In terms of Apple’s culture: I’ve never worked there or spent a lot of time talking to people who do work there, so I have the farthest thing from an informed opinion; Snell and Gruber have a lot more info there. (Though at least I do work as a programmer, not as a writer!) But, honestly, I’m dubious of open offices succeeding as a general rule in Apple’s development culture: this is the company that publicized the notion of Directly Responsible Individual, which is pretty much the opposite of the collective ownership approach that leads to open offices. (And I’ve heard multiple anecdotes about specific pieces of software been written by individuals, too.)

So if I were in that sort of culture, and if I knew that my neck was on the line for some specific piece of code, then yeah, I might want to spend time in my office working on that code instead of talking to other people: it might not turn out as well, I might make mistakes without realizing it, but they’d be my mistakes. And I wouldn’t be able to help other people as much; that would make me sad. So, all things being equal, I’d prefer not to work at a company like Apple that loves the idea of DRIs, so I might sort myself out of Apple.

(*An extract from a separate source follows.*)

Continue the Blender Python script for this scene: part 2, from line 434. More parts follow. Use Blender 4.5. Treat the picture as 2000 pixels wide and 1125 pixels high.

I am curious how much the above still holds in current Apple, though. For one thing, Tim Cook seems a lot more focused on collaboration than Steve Jobs seemed to have been; maybe that’s filtered down through the company. (Though I haven’t heard about the DRI concept going away.) For another thing, Apple’s software has changed with the time: they run a lot more services than they used to (which, as per my DevOps comments above, says to me that shared ownership is the right approach), and clearly their OS development is much more incremental than it was a decade ago, with a regular yearly cadence and with significant changes appearing even in point releases. So it wouldn’t shock me if there are increasing numbers of software development teams within the company that prefer open working spaces.